Cuando la presidenta madrileña, en la manifestación de Colón en contra de los indultos a los políticos catalanes condenados, involucró al Rey en la cuestión, formulando la pregunta retórica de si va a firmar tales indultos y lamentando que se le haga cómplice de los mismos, muchos creyeron que, por fin, la habían sorprendido en un renuncio. Creyeron que a Isabel Díaz Ayuso se le había escapado la frase, que podría interpretarse como una crítica al titular de la Corona; que sus pensamientos la habían traicionado y había manifestado lo que opina realmente. Y, desde luego, en los despachos de la calle Génova se extendió una ola de escalofríos mezclado con una secreta alegría: la líder alternativa a Casado se había metido en un jardín del que le iba a ser difícil salir. Peor para los populares, porque su presidente –sin carisma ni liderazgo, cansino y repetitivo- es más que probable que pierda de nuevo ante Pedro Sánchez las futuras elecciones generales, mientras Díaz Ayuso sería precisamente la única candidata con posibilidades de ganarle.

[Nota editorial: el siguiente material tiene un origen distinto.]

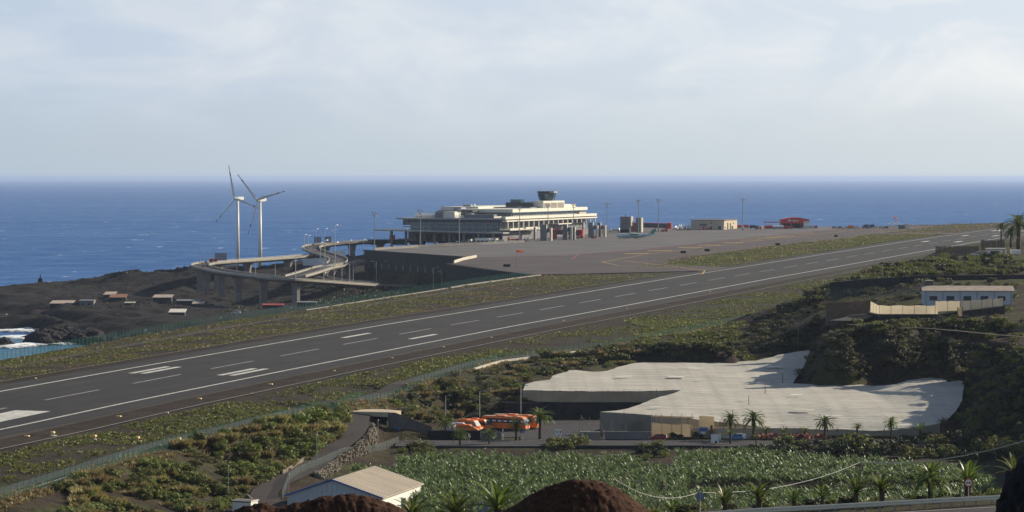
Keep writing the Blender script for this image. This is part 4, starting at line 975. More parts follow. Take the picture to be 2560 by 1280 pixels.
# ------------------------------------------------------------------ vehicles (local +x is the front)
def wheels(t, xs, y, r, w=.22):
    for x in xs:
        for sg in (-1, 1):
            mb = MB(); mb.lathe([(r * .55, -w / 2), (r, -w * .45), (r, w * .45), (r * .55, w / 2)], 14, (x, sg * y, r), 'y'); wh = mb.build('wheel', M['rubber'], t)
            mb = MB(); mb.lathe([(r * .52, -.02), (r * .5, .02)], 10, (x, sg * (y + w / 2), r), 'y'); mb.build('rim', M['galv'], wh)
def car(label, loc, rot, body='car_red', L=4.2, W=1.72, H=1.46, van=False, group=None, cat='car', white_rear=False, rack=False, name='parked_car'):
    t = thing(name, label, cat, loc, rot, group)
    h = H; f = L / 2
    if van: low = [(f, .35), (f, .8), (f - .15, 1.0), (f - .95, h * .56), (f - .95, h * .56), (-f, h * .56), (-f, .35)]
    else: low = [(f, .3), (f, .62), (f - .2, .78), (f - 1.15, .93), (-f + .25, .95), (-f, .85), (-f, .35)]
    mb = MB(); mb.side(low, -W / 2, W / 2, .02); mb.build('body', M[body], t, bevel=.05)
    top = [(f - 1.0, h * .55), (f - 1.75, h - .04), (-f + .3, h), (-f + .04, h * .6)] if van else [(f - 1.1, .9), (f - 1.85, h - .03), (-f + 1.0, h), (-f + .12, .93)]
    mb = MB(); mb.side(top, -W / 2 + .06, W / 2 - .06, .16); mb.build('cabin', M['glass_dark'], t)
    a, b, c, d = top
    mb = MB(); mb.side([(b[0] - .05, h - .09), (b[0] - .12, h + .015), (c[0] + .05, h + .03), (c[0] - .1, h - .08)], -W / 2 + .2, W / 2 - .2); mb.build('roof', M['car_white' if white_rear else body], t, bevel=.02)
    for sg in (-1, 1):
        for (xa, za, xb, zb) in ((a[0], a[1], b[0], b[1]), ((b[0] + c[0]) / 2, a[1], (b[0] + c[0]) / 2, h), (d[0], d[1], c[0], c[1])):
            mb = MB(); mb.tube((xa, sg * (W / 2 - .05), za), (xb, sg * (W / 2 - .2), zb), .055, n=5); mb.build('pillar', M[body], t)
        mb = MB(); mb.box(f - .03, f + .02, sg * .62 - .17, sg * .62 + .17, .56, .72); mb.build('headlight', M['sign_white'], t)
        mb = MB(); mb.box(-f - .02, -f + .03, sg * .64 - .14, sg * .64 + .14, .62, .8); mb.build('tail_light', M['red'], t)
    if white_rear: mb = MB(); mb.side([(-f + .9, .9), (-f + .9, h + .03), (-f + .12, h), (-f - .03, .9), (-f - .03, .45), (-f + .5, .45)], -W / 2 - .01, W / 2 + .01, .12); mb.build('rear_shell', M['car_white'], t, bevel=.03)
    mb = MB(); mb.box(f - .02, f + .05, -W / 2 + .1, W / 2 - .1, .3, .5); mb.build('bumper', M['dark_metal'], t)
    if rack:
        for k in range(3): mb = MB(); mb.box(-.9 + k * .6, -.8 + k * .6, -.6, .6, h + .03, h + .22); mb.build('roof_rack', M['galv'], t)
    wheels(t, (f - .8, -f + .75), W / 2 - .1, .31)
    return t

def coach(label, loc, rot, dark_side=True, group='orange coaches'):
    t = thing('coach', label, 'bus', loc, rot, group); L = 6.0
    pr = [(L - .25, .35), (L, .55), (L + .02, 1.35), (L - .25, 2.3), (L - .7, 3.15), (L - 1.3, 3.42), (-L + .3, 3.42), (-L, 3.1), (-L, .4)]
    mb = MB(); mb.side(pr, -1.27, 1.27, .1); mb.build('body', M['orange'], t, bevel=.08)
    for sg in (-1, 1):
        mb = MB(); mb.prism([(-L + .25, sg * 1.255), (L - .95, sg * 1.255), (L - .95, sg * 1.30), (-L + .25, sg * 1.30)], 1.85, 2.95, top=[(-L + .25, sg * 1.18), (L - 1.25, sg * 1.18), (L - 1.25, sg * 1.22), (-L + .25, sg * 1.22)]); mb.build('side_window', M['glass_dark'], t)
        for k in range(7):
            x = -L + 1.2 + k * 1.55; mb = MB(); mb.box(x - .04, x + .04, sg * 1.255 - .05, sg * 1.255 + .055, 1.85, 2.9); mb.build('window_pillar', M['black'], t)
            mb = MB(); mb.prism([(x + .2, sg * 1.27), (x + 1.2, sg * 1.27), (x + 1.2, sg * 1.285), (x + .2, sg * 1.285)], 2.15, 2.5); mb.build('curtain', M['car_white'], t)
        for k in range(3): mb = MB(); x = -2.6 + k * 1.9; mb.box(x, x + .05, sg * 1.275 - .01, sg * 1.275 + .01, .6, 1.6); mb.build('hatch_gap', M['red_dull'], t)
        mb = MB(); mb.box(-L, L - .3, sg * 1.27 - .02, sg * 1.27 + .02, .36, .5); mb.build('skirt', M['dark_metal'], t)
        mb = MB(); mb.box(L - .02, L + .05, sg * .95 - .22, sg * .95 + .22, .75, 1.0); mb.build('headlight', M['sign_white'], t)
        mb = MB(); mb.tube((L - .35, sg * 1.25, 2.9), (L + .35, sg * 1.45, 2.6), .05, n=5); mb.box(L + .25, L + .4, sg * 1.45 - .1, sg * 1.45 + .1, 2.1, 2.6); mb.build('mirror', M['black'], t)
    mb = MB(); mb.v = []; mb.quad((L + .04, -1.12, 1.4), (L + .04, 1.12, 1.4), (L - .22, 1.1, 2.35), (L - .22, -1.1, 2.35)); mb.quad((L - .22, -1.1, 2.35), (L - .22, 1.1, 2.35), (L - .62, 1.05, 3.08), (L - .62, -1.05, 3.08)); mb.build('windscreen', M['glass_teal'], t)
    mb = MB(); mb.box(-2.2, .2, -.85, .85, 3.42, 3.62); mb.box(2.2, 3.6, -.7, .7, 3.42, 3.58); mb.build('roof_unit', M['orange'], t, bevel=.06)
    mb = MB(); mb.box(-L + .3, L - 1.6, -.95, .95, 3.42, 3.46); mb.build('roof_panel', M['pale_roof'], t)
    mb = MB(); mb.box(L - .02, L + .06, -1.15, 1.15, .38, .6); mb.build('bumper', M['dark_metal'], t)
    wheels(t, (L - 2.4, -L + 3.2), 1.12, .5, .3)
    return t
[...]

Otro sector llegó incluso a reprochar a la presidenta su supuesta ignorancia de la Constitución. Sin embargo, todas esas opiniones evidenciaban un completo desconocimiento de la personalidad política de Díaz Ayuso y, sobre todo, de sus relaciones con Miguel Ángel Rodríguez, su jefe de Gabinete, que es el hacedor de la naturalidad, cercanía y sencillez de la presidenta madrileña, de su conexión con el ciudadano de la calle y, en definitiva, de su credibilidad, honradez y sentido común, las cualidades que consagran absolutamente a un político y le hacen triunfar en las urnas. Los dos constituyen un formidable equipo, similar al que forman en La Moncloa Pedro Sánchez e Iván Redondo. Y todo eso se comprobó al día siguiente de la manifestación, cuando Díaz Ayuso se reiteró en sus palabras, de las que se podía deducir sin esfuerzo que el presunto desliz había estado perfectamente planificado, y sus efectos habían sido los expresamente buscados: Rodríguez nunca deja nada al azar.

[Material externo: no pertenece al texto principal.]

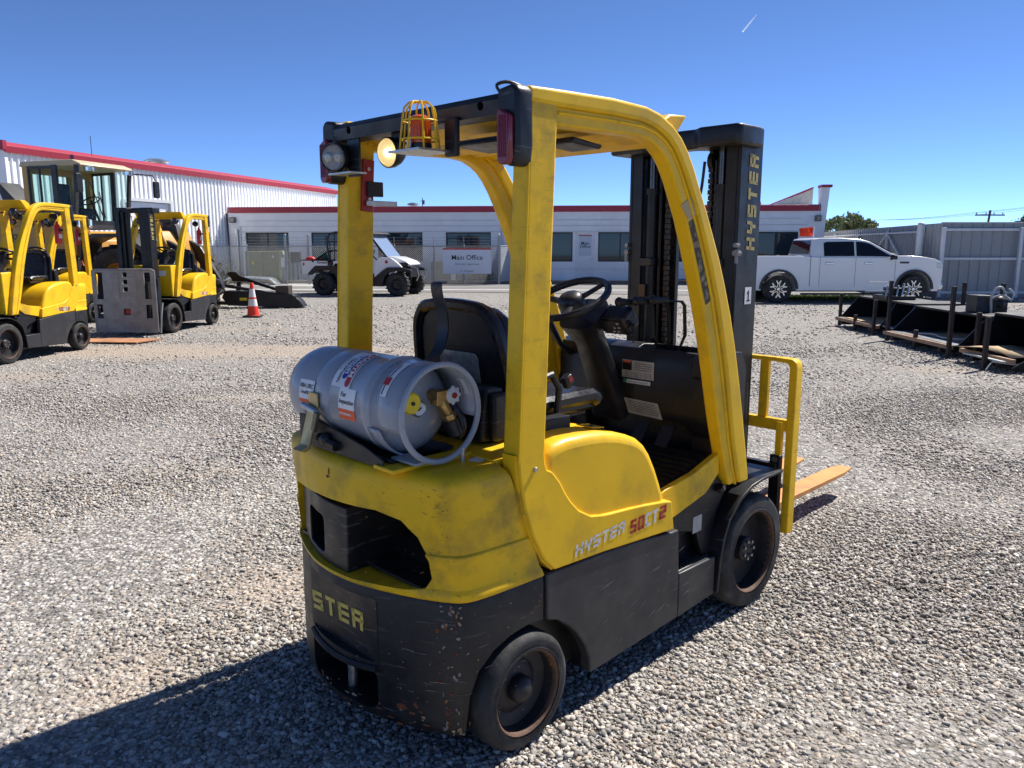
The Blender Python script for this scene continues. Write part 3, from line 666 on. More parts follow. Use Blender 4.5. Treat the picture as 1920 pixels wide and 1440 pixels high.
            MB().add([(p[0]-.026,-.4940,p[1]-.035),(p[0]+.034,-.4940,p[1]-.005),(q[0]+.034,-.4940,q[1]+.02),(q[0]-.024,-.4940,q[1]+.0)], [(0,1,2,3)]).build("tape_patch", mat("tan_tape", (.42,.30,.13), .5, var=.1), root, recalc=False)
        MB().tube([(1.21,s*.47,.60),(1.19,s*.47,.62)], .018, 10).build("pillar_bolt", MAST, root)
    for k in range(8):
        x = .13+.093*k
        MB().box(x-.040,x+.040,-.43,.43,-.006,.006, M=Matrix.Translation((0,0,2.0-.004*max(0,k-5))) @ rot('Y', 18, (x,0,0))).build("roof_slat", YELW, root, bevel=.003)
    MB().prism([(.80,1.97),(.91,2.09),(.80,2.083),(.74,2.05),(.72,2.0)], 'y', -.432, .432).build("front_visor", YEL, root, bevel=.008)
    o = MB().prism([(-.05,1.99),(-.055,2.03),(-.045,2.047),(-.02,2.053),(.03,2.053),(.03,1.99)], 'y', -.45, .45).build("rear_beam", BLK, root)
    cs = []
    for yy in (-.355, .335): 
        c = MB(); c.lathe([(.013,-.09),(.013,.0)], 14, 'x', (0,yy,2.02), cap=True); cs.append(c)
    carve(o, cs, .005)
    for s in (-1, 1):
        cap = [(s*.425,2.058),(s*.49,2.068),(s*.509,2.05),(s*.512,1.90),(s*.505,1.853),(s*.485,1.840),(s*.455,1.845),(s*.445,1.875),(s*.425,1.985)]
        MB().prism(cap, 'x', -.055, .012).build("corner_cap", BLK, root, bevel=.014, seg=3)
        tl = thing_part("tail_lamp", root)
        MB().prism([(s*.447,1.86),(s*.447,1.995),(s*.457,2.0),(s*.497,1.98),(s*.497,1.862),(s*.488,1.845),(s*.458,1.845)], 'x', -.078, -.054).build("lens", REDLENS, tl, bevel=.006)
        b = MB()
        for k in range(5): b.box(-.0805,-.078,s*.472-.019+.008*k-.001,s*.472-.019+.008*k+.0015,1.865,1.98)
        b.build("lens_ribs", REDLENS, tl)
    # ---- cabin lamp and mirror under the roof
    MB().prism([(.06,1.935),(.22,1.925),(.23,1.94),(.07,1.955)], 'y', -.30, -.10).build("roof_lamp", BLK, root, bevel=.006)
    MB().prism([(.30,1.945),(.45,1.935),(.46,1.95),(.31,1.965)], 'y', -.40, -.27).build("reading_lamp", BLK, root, bevel=.006)
    # ---- wheels
    for s in (-1, 1):
        wheel(root, 0, s*.512, s, .196, .125, .147, False)
        wheel(root, 1.469, s*.503, s, .260, .19, .192, True)

def build_mast(root, lettered=True, x=1.54):
    """two stage mast, rails 1.54..1.73"""
    ms = thing_part("mast", root)
    for s in (-1, 1):
        # outer rail: C channel open to the inside
        MB().box(x,x+.19,s*.30,s*.283,.10,2.09).box(x,x+.018,s*.283,s*.225,.10,2.09).box(x+.172,x+.19,s*.283,s*.225,.10,2.09).build("outer_rail", MAST, ms, bevel=.003)
        MB().box(x+.035,x+.16,s*.222,s*.207,.13,2.06).box(x+.035,x+.05,s*.207,s*.165,.13,2.06).box(x+.145,x+.16,s*.207,s*.165,.13,2.06).build("inner_rail", MAST, ms, bevel=.003)
        MB().cyl((x+.035,s*.19,.2),(x+.035,s*.19,1.86),.027,14).cyl((x+.035,s*.19,1.86),(x+.035,s*.19,1.89),.033,14).build("lift_cylinder", MAST, ms)
        MB().cyl((x+.035,s*.19,1.88),(x+.035,s*.19,2.1),.017,12).build("cylinder_rod", mat("dark_chrome", (.12,.12,.12), .2, metal=1, var=.05), ms)
        MB().box(x-.01,x+.03,s*.155,s*.235,1.52,1.56).build("cylinder_clamp", MAST, ms, bevel=.004)
        MB().box(x+.10,x+.125,s*.085,s*.205,.15,2.06).build("lift_channel", MAST, ms)
        c = MB()
        for k in range(62):
            z = .5+.025*k; c.box(x+.055,x+.075,s*.115-.012+(.003 if k % 2 else 0),s*.115+.012-(.003 if k % 2 else 0),z,z+.021)
        tag(c.build("lift_chain", mat("chain_steel", (.05,.04,.032), .45, metal=.5, var=.3, vs=50), ms, smooth=False), kind="stuff")
        MB().tube([(x+.05,s*.15,.6),(x+.05,s*.15,2.0)], .008, 6).build("hose", PLAS, ms)
        MB().tube([(x-.02,s*.30,1.585),(x+.02,s*.30,1.585)], .014, 6).tube([(x-.02,s*.30,1.62),(x+.01,s*.30,1.62)], .011, 6).tube([(x-.01,s*.305,1.54),(x-.01,s*.305,1.60)], .009, 6).build("rail_bolt", mat("dull_bolt", (.25,.24,.23), .4, metal=.7), ms)
        MB().lathe([(.045,-.012),(.045,.012)], 18, 'y', (x+.085,s*.115,2.0), cap=True).build("chain_roller", MAST, ms)
    MB().prism([(1.43,-.335),(1.45,-.35),(1.60,-.352),(1.66,-.34),(1.675,-.31),(1.675,-.12),(1.60,-.085),(1.57,-.06),(1.57,.06),(1.60,.085),(1.675,.12),(1.675,.31),(1.66,.34),(1.60,.352),(1.45,.35),(1.43,.335),(1.43,.15),(1.47,.10),(1.47,-.10),(1.43,-.15)], 'z', 2.045, 2.13).build("top_crosshead", MAST, ms, bevel=.012, seg=3)
    MB().box(x+.13,x+.19,-.285,.285,.12,.26).build("cross_tie", MAST, ms, bevel=.005); MB().box(x+.16,x+.19,-.285,.285,.86,.94).build("cross_tie", MAST, ms, bevel=.005)
    MB().tube(spline([(x+.08,.05,2.05),(x+.02,.0,1.86),(x+.05,-.06,1.83),(x+.06,-.08,2.0)], 5), .007, 6).build("loop_hose", PLAS, ms)
    if lettered:
        g = block_geo("HYSTER", .078, .080, .019, .026, .10, sub=1); W = g[2]; k = .419/W
        letters("lettering", g, lambda u, v: (1.690-v, -.3025, 1.596+u*k), mat("mast_letters", (.45,.36,.12), .5, var=.08), ms)
        letters("lettering", g, lambda u, v: (1.612+v, .3025, 1.596+u*k), MATS["mast_letters"], ms)
    return ms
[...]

Por supuesto que la presidenta madrileña y su jefe de Gabinete saben que la firma -la sanción- de la ley que conceda los indultos es un acto formal debido que el Rey no puede rehusar ni pronunciarse sobre su idoneidad. Y que, en consecuencia, el Rey no es responsable político del contenido de lo que firma –sanciona- porque su firma siempre ha de ir acompañada de la firma de la autoridad que lo refrenda, en este caso el ministro de Justicia. Es la institución del refrendo, que la doctrina francesa –coherentemente- denomina doble firma.

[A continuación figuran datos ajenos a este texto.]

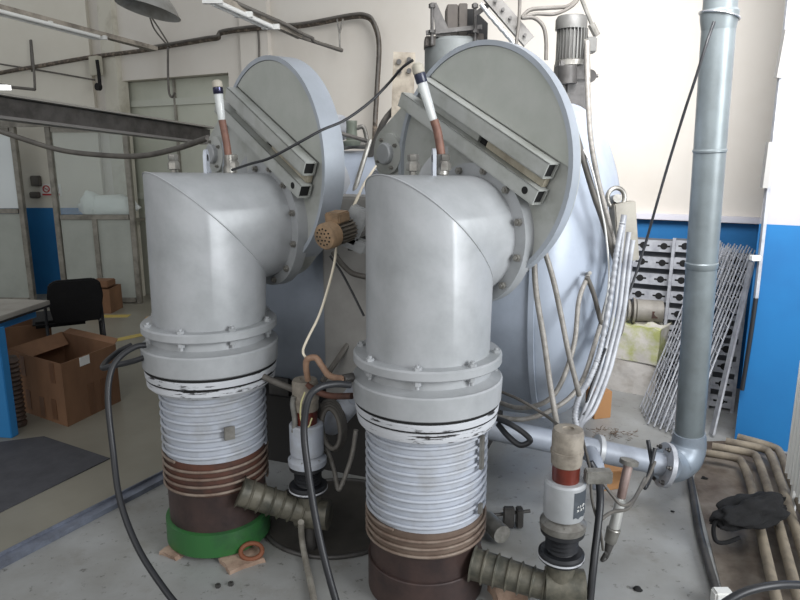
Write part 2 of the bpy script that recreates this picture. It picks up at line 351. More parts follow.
# bent wires and hook under lamp
bm = new(); tube(bm, [WALL(168,47,.14), WALL(168,70,.14), WALL(169,92,.14), WALL(172,97,.14), WALL(175,93,.14)], .012, 8); tag(obj('wall_hook', bm, CABLE, smooth=60), 'long J-shaped wire hook hanging from the wall conduit', 'hook')
for k, (a, b, c) in enumerate((((150,18),(155,30),(168,46)), ((152,18),(160,30),(170,46)))):
    hose('lamp_wire', [WALL(*a,.3), WALL(*b,.22), WALL(*c,.13)], .008, CABLE, ('left one of the two thin dark wires looping from pendant lamp to conduit', 'right one of the two thin dark wires looping from pendant lamp to conduit')[k], 'wire', 'wires under the pendant lamp')
# conduit bundle along the wall
path = [(-20,78),(0,73),(40,66),(92,57),(140,51),(170,46),(205,40),(218,38),(222,33),(260,28),(300,26),(350,17),(366,17),(374,24),(379,45),(377,90),(375,125),(374,160),(374,190)]
WLL = lambda x, y, o_: WALL(x,y,o_) if x > 106 else W(x, y, ws_-o_+.02)
ws_ = C1.y-.10
bm = new(); tube(bm, [WLL(x,y,.09) for x,y in path], .022, 10); tag(obj('wall_cable_bundle', bm, mat('dark_conduit', (74,66,58), .7, 0, (120,108,94), 30, .5, .6), smooth=60), 'thick dark cable bundle running along the back wall and down behind the left valve disc', 'cable bundle')
bm = new(); tube(bm, [WALL(x,y-2.5,.14) for x,y in path[4:-2]], .012, 8); tag(obj('wall_cable', bm, CABLE, smooth=60), 'thin cable following the top of the thick wall bundle', 'cable')
for k, pts in enumerate(([(258,29),(259,45),(259,68)], [(0,64),(50,72),(95,80)], [(32,72),(30,40)])):
    bm = new(); tube(bm, [WLL(x,y,.06) for x,y in pts], .009, 8)
    tag(obj('wall_wire', bm, CABLE, smooth=60), ('vertical wire dropping down wall above the left valve disc', 'thin wire sagging below the conduit at the upper left', 'short upright stub pipe above the conduit at upper left')[k], 'wire')
# bracket hanging at (340,20-50)
bm = new(); 
for x in (337, 343): tube(bm, [WALL(x,19,.12), WALL(339.5,34,.14)], .008, 8, False)
tube(bm, [WALL(339.5,34,.14), WALL(340,50,.16)], .009, 8, False); tag(obj('wire_hanger', bm, STEEL), 'V-shaped wire hanger under the cable bundle at end of short tube light', 'hanger')
# left bracket
bm = new(); tube(bm, [W(-20,80,6.4), W(10,87,6.4), W(35,89.5,6.4)], .014, 8, False); tube(bm, [W(35,89.5,6.4), W(34,70,6.6), W(31,40,6.7)], .011, 8, False)
tag(obj('angle_bracket', bm, CABLE), 'thin dark L-shaped bracket above the long steel beam', 'bracket')
bm = new(); box(bm, W(-1,87.5,5.5), (.16,.06,.035)); tag(obj('lit_tube', bm, LAMPE), 'short glowing white tube lamp end above the beam at left edge', 'lamp')
# junction box on pilaster
jb = thing('junction_box', 'small open junction box with cut cables at the wall pilaster', 'junction box', WALL(96,72,.12))
c = WALL(96,66,.14); bm = new(); box(bm, c, (.14,.07,.2), basis(WD,WN,Vector((0,0,1))), .005); obj('box', bm, mat('beige_plastic', (176,172,156), .6), jb)
bm = new(); tube(bm, [WALL(97,60,.2), WALL(99,75,.2), WALL(100,86,.2)], .02, 8); obj('cable_stub', bm, DARK, jb)
bm = new(); c2 = WALL(100,87,.2); cyl(bm, c2, c2+WN*.04, .04, n=16); obj('black_socket', bm, DARK, jb)
# steel beam
p0 = W(-60, 99, 4.3); p1 = W(206, 136, 6.6)
root = thing('steel_beam', 'long dark grey folded steel channel beam above the glass partition', 'beam', (p0+p1)/2)
d = (p1-p0).normalized(); x, y, _ = frame(d)
bm = new(); bar(bm, p0+y*.0, p1, .10, .12); obj('web', bm, DKSTEEL, root)
bm = new(); bar(bm, p0-x*.03+y*.075, p1-x*.03+y*.075, .18, .015); obj('upper_flange', bm, mat('beam_top', (150,148,142), .5, .3), root)
bm = new(); bar(bm, p0-y*.07, p1-y*.07, .14, .02); obj('lower_flange', bm, mat('beam_low', (128,126,124), .5, .3), root)
hose('hanging_hose', [W(-20,124,4.4), W(20,138,4.5), W(60,150,4.6), W(100,155,4.6), W(140,156,4.5), W(175,149,4.3), W(208,138,4.0)], .018, CABLE, 'dark hose sagging below the long steel beam', 'hose')

# ================================================================== TABLE, CHAIR, BOXES, MAT
tc = W(52, 302, 4.1)
tb = thing('work_table', 'work table with pale top and blue steel frame at the left edge', 'table', (tc.x-.7, tc.y-.35, PZ))
TZ = .76; tcx = tc.x; 
def rotp(p, ang, c): return Matrix.Rotation(ang, 3, 'Z') @ (Vector(p)-c)+c
ta = R(-8); cc = Vector((tcx, 4.08, 0))
bm = new(); box(bm, rotp((tcx-.75, 4.08-.36, TZ-.015), ta, cc), (1.5,.72,.03), Matrix.Rotation(ta,3,'Z'), .004); obj('tabletop', bm, WOODT, tb)
bm = new(); box(bm, rotp((tcx-.75, 4.08-.36, TZ-.036), ta, cc), (1.5,.72,.012), Matrix.Rotation(ta,3,'Z')); obj('edge_band', bm, DARK, tb)
bm = new(); box(bm, rotp((tcx-.75, 4.08-.36, TZ-.07), ta, cc), (1.36,.62,.06), Matrix.Rotation(ta,3,'Z')); obj('apron', bm, BLUEM, tb)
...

En el pasado, en las monarquías constitucionales que precedieron a las actuales monarquías parlamentarias, el monarca retenía efectivamente el poder ejecutivo, con lo cual la sanción de las leyes no era un acto debido y el rey podía negarla, es decir, podía vetar una ley aprobada en el Parlamento. Hoy en día los monarcas solo retienen un poder simbólico representativo de arbitraje y moderación institucional, heredero del poder que Benjamin Constant, en sus “Principios de Política”, denominaba cuarto poder. Pero no olvidemos que, paradójicamente, sanción también significa castigo, y la sanción real a la ley que indulte a los políticos catalanes condenados les levantará su condena: esta vez el crimen no será seguido del castigo.